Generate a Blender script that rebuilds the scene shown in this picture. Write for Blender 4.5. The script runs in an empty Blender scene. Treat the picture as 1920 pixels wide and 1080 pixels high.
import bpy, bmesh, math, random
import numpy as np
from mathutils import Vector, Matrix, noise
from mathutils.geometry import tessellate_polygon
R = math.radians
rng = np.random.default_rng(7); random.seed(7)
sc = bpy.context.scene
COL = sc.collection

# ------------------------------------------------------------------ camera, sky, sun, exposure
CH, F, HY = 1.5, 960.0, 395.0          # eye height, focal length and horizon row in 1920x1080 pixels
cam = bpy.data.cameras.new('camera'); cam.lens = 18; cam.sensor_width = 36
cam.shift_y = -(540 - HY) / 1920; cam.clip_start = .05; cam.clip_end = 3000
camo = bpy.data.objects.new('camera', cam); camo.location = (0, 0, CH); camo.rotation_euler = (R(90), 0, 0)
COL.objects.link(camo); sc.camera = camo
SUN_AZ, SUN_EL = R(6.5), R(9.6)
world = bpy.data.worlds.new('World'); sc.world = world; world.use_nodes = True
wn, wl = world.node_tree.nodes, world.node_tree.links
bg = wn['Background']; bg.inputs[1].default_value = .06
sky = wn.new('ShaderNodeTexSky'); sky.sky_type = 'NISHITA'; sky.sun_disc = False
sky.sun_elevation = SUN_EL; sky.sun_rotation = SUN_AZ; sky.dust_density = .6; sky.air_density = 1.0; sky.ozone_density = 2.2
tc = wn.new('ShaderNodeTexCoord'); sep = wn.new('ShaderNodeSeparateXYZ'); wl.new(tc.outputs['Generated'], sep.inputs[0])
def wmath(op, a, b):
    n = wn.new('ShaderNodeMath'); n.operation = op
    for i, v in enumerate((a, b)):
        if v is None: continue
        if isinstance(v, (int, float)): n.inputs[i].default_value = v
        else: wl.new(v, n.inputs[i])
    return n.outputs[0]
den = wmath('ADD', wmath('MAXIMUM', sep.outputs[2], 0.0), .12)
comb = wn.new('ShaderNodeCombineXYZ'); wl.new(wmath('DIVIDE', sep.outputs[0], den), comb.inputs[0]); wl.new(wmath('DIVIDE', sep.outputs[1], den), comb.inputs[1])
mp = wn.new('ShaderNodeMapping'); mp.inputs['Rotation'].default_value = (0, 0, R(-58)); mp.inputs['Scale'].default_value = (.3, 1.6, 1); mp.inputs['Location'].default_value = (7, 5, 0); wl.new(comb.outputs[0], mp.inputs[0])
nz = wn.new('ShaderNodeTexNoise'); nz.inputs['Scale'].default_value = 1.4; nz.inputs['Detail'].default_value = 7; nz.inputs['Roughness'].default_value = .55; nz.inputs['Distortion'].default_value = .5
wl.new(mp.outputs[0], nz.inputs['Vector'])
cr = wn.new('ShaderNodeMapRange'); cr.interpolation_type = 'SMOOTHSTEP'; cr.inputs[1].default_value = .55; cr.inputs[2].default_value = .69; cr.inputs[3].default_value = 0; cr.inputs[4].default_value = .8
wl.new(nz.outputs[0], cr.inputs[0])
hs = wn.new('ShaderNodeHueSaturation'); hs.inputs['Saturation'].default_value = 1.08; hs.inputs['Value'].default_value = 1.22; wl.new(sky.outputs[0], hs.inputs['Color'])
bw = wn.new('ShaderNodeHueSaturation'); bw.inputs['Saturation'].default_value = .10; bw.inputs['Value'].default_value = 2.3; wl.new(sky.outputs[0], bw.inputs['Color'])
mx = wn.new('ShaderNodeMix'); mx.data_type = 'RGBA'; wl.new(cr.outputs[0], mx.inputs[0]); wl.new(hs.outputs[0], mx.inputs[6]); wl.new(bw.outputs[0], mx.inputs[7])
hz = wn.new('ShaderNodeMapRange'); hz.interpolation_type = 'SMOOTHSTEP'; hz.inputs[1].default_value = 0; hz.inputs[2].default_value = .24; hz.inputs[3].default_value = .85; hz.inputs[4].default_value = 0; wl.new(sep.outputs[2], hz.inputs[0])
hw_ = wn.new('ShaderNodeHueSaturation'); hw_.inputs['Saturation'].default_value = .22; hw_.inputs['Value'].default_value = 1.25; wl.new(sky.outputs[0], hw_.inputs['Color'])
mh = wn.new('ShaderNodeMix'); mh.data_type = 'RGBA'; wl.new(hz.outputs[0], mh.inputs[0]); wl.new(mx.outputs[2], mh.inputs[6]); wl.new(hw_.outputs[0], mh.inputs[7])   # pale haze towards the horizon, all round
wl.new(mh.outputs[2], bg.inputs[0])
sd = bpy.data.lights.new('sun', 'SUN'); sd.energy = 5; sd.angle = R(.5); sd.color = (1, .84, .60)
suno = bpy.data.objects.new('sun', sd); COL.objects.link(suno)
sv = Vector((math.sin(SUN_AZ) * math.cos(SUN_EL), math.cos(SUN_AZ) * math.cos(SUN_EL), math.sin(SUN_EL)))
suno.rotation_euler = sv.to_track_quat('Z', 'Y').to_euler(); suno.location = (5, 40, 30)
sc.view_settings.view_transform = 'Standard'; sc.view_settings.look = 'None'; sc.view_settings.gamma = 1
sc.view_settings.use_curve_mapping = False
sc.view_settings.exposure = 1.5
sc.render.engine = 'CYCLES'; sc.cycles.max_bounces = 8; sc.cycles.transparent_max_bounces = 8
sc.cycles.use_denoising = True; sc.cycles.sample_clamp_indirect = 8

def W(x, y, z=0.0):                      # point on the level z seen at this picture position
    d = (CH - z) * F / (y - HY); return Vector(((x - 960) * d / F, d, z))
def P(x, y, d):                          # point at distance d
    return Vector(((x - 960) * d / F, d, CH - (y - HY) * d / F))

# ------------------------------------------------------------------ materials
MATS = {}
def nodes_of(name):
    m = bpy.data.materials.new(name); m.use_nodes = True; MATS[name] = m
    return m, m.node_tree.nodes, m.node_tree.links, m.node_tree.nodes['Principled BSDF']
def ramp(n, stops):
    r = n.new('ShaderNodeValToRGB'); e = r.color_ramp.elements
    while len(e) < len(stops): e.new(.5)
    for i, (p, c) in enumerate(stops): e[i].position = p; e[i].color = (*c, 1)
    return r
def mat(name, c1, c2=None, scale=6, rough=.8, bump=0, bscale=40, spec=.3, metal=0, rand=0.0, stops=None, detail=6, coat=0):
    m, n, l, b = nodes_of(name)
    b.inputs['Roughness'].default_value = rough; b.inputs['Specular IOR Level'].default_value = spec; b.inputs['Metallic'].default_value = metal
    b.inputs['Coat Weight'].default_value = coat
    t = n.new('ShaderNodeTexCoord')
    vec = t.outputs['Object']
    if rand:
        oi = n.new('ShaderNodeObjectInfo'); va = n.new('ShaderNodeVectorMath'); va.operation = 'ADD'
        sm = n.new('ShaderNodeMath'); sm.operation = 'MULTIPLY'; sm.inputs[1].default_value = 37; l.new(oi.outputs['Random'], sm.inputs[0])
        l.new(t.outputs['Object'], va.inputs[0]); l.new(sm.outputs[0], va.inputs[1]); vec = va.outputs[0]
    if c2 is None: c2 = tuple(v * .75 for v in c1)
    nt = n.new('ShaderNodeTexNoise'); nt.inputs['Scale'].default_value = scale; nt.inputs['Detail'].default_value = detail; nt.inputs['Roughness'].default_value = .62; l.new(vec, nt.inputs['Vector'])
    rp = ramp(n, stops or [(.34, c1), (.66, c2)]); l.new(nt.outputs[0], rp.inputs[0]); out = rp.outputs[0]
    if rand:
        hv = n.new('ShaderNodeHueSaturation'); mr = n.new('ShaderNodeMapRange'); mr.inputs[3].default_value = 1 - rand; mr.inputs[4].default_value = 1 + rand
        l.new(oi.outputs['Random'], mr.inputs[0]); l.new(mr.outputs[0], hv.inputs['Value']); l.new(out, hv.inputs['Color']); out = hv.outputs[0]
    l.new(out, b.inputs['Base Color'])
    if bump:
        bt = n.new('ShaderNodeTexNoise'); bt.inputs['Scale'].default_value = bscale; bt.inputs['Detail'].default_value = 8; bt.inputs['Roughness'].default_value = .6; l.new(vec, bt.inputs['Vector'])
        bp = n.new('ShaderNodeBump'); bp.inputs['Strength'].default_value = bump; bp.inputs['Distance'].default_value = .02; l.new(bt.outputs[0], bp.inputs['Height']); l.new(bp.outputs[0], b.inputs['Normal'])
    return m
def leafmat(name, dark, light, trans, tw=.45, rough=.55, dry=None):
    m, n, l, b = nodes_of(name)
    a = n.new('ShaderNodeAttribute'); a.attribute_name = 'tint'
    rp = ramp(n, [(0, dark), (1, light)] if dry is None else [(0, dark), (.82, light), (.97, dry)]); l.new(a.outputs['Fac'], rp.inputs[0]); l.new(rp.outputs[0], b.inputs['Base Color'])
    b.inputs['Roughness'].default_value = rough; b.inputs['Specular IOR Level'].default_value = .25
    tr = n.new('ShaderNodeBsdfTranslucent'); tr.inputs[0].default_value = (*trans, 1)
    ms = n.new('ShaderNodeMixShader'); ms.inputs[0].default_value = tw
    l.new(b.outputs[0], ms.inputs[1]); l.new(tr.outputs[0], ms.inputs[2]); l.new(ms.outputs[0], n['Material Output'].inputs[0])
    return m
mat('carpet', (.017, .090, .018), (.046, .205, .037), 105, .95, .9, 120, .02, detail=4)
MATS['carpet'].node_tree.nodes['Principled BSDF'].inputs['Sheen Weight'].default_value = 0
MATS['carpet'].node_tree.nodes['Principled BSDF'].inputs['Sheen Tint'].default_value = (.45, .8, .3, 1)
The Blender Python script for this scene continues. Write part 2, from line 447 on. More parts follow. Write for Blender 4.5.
◆ ◆ ◆ ◆ ◆ ◆ ◆
The request:
All lines from the beginning of the material above through the one with "COL = sc.collection" need to be returned exactly; please return those and only those.

Expected output:
Generate a Blender script that rebuilds the scene shown in this picture. Write for Blender 4.5. The script runs in an empty Blender scene. Treat the picture as 1920 pixels wide and 1080 pixels high.
import bpy, bmesh, math, random
import numpy as np
from mathutils import Vector, Matrix, noise
from mathutils.geometry import tessellate_polygon
R = math.radians
rng = np.random.default_rng(7); random.seed(7)
sc = bpy.context.scene
COL = sc.collection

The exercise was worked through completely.